(GIVEN INFORMATION):
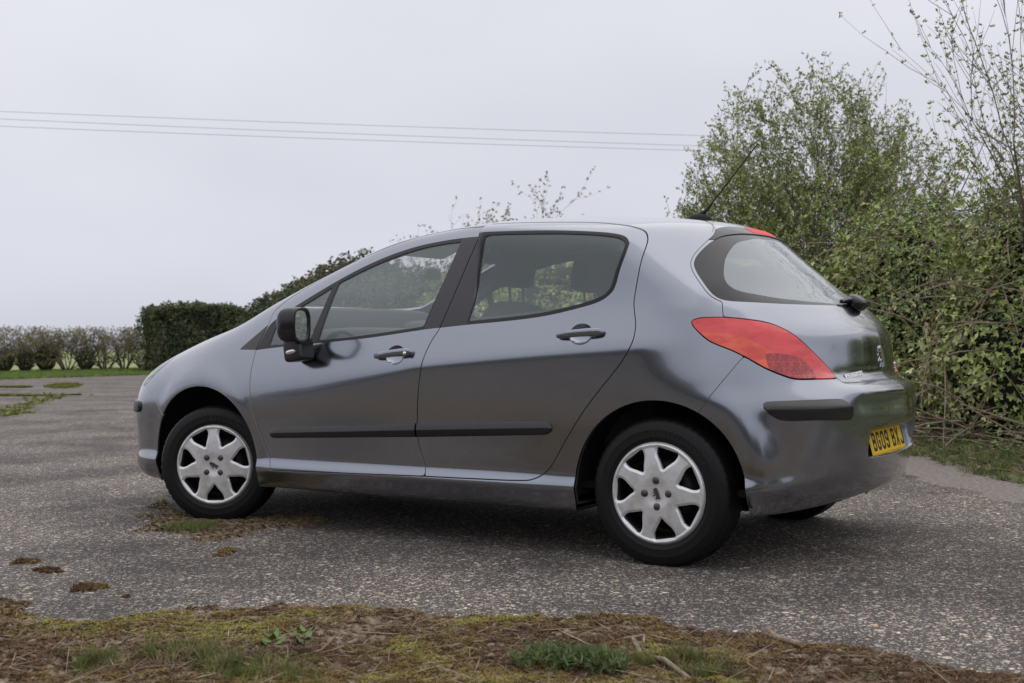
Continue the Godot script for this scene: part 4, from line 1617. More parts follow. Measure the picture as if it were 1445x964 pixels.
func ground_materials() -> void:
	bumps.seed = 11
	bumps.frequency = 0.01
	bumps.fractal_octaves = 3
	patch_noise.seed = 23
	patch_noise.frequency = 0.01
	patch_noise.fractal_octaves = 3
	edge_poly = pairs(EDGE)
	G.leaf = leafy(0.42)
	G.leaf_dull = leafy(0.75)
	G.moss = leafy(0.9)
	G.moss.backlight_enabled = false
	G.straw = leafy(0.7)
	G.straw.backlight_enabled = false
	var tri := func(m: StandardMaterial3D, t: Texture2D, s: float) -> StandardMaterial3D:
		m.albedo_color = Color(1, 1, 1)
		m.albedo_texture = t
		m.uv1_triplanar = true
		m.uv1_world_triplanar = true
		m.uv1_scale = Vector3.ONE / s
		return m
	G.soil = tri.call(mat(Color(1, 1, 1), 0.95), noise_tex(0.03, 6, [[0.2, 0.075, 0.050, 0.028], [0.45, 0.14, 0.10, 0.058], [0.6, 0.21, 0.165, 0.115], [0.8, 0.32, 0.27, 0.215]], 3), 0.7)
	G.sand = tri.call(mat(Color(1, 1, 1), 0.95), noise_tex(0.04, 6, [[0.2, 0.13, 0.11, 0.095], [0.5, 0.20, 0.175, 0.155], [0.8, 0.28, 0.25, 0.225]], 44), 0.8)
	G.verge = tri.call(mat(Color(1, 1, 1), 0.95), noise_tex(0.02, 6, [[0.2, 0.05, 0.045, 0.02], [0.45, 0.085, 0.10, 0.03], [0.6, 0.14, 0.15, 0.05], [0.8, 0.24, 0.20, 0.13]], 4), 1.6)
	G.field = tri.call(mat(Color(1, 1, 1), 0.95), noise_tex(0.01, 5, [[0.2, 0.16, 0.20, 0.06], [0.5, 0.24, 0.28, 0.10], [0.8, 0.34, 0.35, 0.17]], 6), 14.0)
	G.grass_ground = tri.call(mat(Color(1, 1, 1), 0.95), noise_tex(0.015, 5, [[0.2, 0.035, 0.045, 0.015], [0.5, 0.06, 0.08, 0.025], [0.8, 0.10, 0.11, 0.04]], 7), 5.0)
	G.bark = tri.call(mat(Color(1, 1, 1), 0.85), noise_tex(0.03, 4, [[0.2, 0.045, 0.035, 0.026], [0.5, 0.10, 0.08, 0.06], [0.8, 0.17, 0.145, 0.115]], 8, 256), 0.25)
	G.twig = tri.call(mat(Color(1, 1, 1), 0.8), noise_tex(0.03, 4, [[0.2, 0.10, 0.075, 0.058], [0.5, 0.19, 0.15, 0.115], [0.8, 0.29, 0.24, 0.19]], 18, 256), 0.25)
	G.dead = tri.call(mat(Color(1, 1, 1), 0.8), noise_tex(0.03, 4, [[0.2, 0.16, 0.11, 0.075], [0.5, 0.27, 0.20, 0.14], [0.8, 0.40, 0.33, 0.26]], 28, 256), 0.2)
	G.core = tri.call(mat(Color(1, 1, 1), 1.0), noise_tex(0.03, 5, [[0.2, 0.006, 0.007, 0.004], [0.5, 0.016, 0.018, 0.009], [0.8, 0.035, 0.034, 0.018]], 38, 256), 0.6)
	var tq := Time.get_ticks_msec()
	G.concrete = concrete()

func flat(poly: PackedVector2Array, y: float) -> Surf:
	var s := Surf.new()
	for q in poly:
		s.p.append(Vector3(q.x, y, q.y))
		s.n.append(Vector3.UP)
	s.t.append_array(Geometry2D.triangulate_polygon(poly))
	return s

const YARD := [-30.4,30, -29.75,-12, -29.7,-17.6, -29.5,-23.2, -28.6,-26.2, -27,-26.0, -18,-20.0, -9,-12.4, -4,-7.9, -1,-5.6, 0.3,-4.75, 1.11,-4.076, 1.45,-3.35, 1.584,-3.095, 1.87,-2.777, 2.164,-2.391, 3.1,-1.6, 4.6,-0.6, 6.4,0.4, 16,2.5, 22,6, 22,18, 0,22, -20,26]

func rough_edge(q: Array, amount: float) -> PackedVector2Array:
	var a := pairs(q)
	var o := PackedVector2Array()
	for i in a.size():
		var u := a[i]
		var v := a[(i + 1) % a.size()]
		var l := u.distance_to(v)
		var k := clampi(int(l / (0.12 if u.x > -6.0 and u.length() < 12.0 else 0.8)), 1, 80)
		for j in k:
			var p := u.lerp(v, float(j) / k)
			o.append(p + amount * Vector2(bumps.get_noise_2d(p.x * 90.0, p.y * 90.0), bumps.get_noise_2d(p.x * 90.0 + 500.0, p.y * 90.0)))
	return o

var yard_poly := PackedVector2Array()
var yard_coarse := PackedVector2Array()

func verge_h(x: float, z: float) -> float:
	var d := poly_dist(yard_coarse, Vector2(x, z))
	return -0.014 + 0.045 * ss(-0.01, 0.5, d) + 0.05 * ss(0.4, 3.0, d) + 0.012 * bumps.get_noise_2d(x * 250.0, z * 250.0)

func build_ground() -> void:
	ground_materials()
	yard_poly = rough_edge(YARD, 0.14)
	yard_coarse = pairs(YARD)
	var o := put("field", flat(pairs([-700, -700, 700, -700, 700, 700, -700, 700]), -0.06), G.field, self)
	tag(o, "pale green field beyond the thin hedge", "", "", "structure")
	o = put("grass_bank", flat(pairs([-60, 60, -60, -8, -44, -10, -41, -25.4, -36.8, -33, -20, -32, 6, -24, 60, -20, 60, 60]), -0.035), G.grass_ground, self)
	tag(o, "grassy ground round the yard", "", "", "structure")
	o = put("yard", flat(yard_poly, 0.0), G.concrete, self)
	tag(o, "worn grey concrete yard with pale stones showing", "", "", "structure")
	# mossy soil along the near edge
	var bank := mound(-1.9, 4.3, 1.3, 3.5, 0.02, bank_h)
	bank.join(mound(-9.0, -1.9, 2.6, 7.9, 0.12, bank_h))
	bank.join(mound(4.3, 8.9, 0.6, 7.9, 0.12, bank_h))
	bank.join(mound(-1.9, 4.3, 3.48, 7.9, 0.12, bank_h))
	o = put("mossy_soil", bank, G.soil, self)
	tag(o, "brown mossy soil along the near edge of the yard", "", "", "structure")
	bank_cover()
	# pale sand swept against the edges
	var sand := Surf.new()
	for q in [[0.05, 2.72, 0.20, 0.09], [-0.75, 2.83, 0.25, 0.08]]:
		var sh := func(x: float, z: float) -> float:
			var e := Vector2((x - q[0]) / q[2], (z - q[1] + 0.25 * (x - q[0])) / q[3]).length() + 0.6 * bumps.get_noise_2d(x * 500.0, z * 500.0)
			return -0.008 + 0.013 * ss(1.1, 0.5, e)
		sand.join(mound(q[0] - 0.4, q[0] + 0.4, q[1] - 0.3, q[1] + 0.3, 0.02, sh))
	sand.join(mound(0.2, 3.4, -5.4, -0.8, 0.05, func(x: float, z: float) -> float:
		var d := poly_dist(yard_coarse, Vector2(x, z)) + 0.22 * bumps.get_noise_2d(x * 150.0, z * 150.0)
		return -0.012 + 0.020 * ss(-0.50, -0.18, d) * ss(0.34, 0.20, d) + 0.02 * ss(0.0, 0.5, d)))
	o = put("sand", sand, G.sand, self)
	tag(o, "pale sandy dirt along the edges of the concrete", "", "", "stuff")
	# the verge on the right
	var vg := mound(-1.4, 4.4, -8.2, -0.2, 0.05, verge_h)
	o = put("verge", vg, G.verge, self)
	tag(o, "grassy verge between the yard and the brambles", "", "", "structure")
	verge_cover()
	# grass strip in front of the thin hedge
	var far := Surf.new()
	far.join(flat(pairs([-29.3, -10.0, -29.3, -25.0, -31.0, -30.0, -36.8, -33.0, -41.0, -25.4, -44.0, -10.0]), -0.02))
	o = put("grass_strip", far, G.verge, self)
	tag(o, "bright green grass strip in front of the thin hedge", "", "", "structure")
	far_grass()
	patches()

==

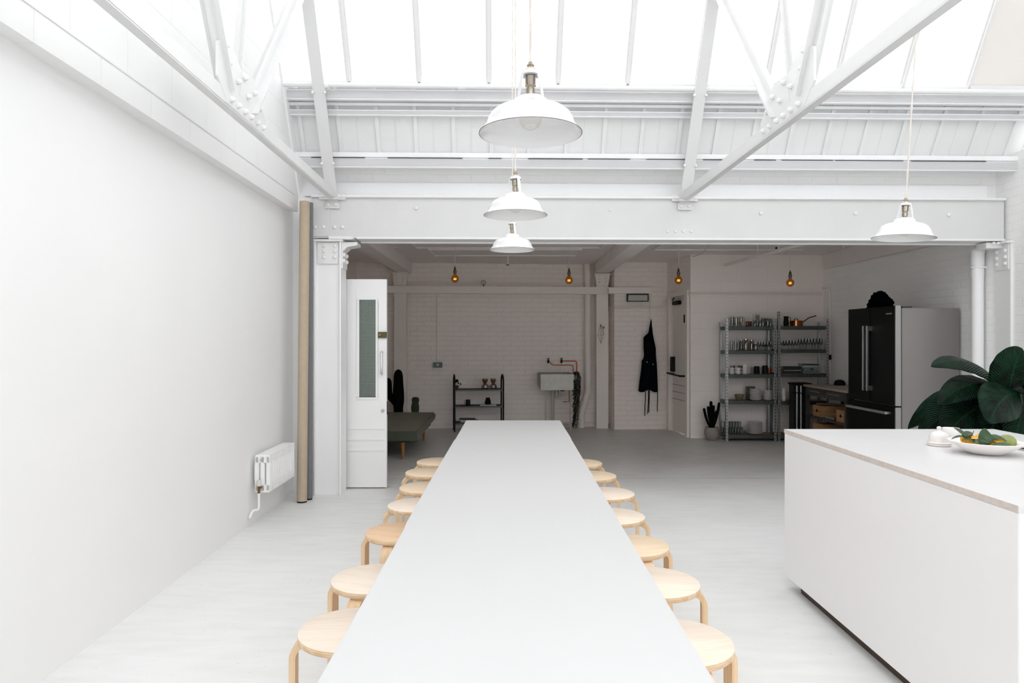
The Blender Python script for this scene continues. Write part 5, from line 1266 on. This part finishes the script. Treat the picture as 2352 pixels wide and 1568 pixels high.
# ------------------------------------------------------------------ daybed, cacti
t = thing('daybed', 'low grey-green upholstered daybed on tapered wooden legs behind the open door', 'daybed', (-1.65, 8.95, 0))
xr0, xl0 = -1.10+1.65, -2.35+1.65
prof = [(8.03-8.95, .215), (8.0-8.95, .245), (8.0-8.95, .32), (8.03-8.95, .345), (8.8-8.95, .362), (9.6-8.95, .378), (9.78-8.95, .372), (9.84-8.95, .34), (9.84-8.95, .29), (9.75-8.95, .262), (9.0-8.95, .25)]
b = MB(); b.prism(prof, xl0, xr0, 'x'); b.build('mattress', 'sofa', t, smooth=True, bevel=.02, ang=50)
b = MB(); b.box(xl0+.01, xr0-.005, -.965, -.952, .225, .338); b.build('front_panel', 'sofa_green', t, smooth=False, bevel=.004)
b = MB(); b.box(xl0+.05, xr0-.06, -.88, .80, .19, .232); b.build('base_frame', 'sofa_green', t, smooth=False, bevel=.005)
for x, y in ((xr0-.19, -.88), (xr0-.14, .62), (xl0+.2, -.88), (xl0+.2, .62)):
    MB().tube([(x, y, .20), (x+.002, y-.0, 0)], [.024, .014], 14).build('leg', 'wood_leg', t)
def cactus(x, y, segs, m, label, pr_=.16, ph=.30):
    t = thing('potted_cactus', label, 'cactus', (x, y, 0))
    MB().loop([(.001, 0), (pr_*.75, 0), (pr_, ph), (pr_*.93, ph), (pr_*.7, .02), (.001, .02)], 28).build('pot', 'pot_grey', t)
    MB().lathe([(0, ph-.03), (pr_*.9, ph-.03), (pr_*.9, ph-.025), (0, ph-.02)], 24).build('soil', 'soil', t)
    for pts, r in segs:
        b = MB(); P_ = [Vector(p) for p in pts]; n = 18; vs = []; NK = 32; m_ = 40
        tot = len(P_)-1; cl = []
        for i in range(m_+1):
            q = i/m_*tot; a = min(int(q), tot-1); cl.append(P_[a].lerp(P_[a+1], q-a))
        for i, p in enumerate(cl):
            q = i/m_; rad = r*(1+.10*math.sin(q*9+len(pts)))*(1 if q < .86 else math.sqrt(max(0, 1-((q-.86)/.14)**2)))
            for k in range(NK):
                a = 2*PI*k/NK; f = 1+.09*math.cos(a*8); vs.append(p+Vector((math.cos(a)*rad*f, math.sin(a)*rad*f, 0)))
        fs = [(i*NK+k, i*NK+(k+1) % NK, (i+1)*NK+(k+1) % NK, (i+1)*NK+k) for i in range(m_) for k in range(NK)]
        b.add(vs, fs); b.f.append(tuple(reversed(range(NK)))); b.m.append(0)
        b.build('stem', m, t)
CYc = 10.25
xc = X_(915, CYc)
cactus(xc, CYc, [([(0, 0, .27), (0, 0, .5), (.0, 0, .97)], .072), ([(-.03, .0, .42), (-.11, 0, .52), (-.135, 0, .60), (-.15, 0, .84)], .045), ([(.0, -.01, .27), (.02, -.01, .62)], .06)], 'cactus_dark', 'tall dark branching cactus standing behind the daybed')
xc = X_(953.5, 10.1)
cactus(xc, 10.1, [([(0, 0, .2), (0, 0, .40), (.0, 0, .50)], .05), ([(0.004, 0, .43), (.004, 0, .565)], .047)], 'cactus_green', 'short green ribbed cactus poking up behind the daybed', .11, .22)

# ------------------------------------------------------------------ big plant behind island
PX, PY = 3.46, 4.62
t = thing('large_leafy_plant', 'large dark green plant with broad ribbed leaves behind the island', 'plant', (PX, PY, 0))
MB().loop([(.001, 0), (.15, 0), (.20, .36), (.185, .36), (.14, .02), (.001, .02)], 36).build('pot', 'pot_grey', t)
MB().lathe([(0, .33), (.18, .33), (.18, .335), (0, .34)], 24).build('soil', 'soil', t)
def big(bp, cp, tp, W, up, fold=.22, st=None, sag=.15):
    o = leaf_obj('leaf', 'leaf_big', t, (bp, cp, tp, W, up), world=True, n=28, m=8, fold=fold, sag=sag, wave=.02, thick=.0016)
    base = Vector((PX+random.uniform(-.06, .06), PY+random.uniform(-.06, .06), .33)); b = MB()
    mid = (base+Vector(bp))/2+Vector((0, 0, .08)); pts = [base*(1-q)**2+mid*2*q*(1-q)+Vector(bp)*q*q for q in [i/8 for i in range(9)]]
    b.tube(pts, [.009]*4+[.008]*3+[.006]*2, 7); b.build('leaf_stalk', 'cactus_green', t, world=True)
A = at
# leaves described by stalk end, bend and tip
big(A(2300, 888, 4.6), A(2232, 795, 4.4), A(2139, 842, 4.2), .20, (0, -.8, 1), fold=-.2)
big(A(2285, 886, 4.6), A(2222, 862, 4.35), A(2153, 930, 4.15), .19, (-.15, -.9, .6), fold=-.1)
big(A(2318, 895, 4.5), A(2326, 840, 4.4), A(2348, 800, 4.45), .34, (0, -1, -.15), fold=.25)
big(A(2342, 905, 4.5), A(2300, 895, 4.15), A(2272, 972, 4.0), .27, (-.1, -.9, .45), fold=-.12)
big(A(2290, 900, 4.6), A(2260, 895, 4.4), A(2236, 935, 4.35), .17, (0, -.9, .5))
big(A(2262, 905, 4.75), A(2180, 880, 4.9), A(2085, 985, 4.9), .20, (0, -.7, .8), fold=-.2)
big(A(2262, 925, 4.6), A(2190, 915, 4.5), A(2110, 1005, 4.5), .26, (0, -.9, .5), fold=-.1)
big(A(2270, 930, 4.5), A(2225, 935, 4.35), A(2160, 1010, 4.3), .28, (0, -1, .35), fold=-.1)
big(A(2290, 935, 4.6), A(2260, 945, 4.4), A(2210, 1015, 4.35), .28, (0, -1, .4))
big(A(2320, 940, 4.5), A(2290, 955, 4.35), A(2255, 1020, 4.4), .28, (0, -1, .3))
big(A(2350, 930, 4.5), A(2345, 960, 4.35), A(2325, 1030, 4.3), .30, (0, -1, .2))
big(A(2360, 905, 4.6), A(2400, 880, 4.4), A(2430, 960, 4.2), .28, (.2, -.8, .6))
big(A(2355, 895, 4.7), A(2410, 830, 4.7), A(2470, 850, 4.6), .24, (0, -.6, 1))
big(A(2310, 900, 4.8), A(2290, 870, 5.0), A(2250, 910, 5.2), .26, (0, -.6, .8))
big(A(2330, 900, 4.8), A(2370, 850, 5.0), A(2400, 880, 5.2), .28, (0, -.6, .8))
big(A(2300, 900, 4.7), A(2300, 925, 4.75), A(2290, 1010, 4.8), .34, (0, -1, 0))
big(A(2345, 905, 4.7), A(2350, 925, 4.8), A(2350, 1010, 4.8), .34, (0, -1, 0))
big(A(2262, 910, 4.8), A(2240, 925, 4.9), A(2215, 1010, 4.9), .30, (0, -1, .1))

(STATED PROBLEM):
The lines to be given again exactly are those from the one containing "38, 256), 0.6)" up to and including the one containing "G.concrete = concrete()".

(WRITTEN SOLUTION):
	G.core = tri.call(mat(Color(1, 1, 1), 1.0), noise_tex(0.03, 5, [[0.2, 0.006, 0.007, 0.004], [0.5, 0.016, 0.018, 0.009], [0.8, 0.035, 0.034, 0.018]], 38, 256), 0.6)
	var tq := Time.get_ticks_msec()
	G.concrete = concrete()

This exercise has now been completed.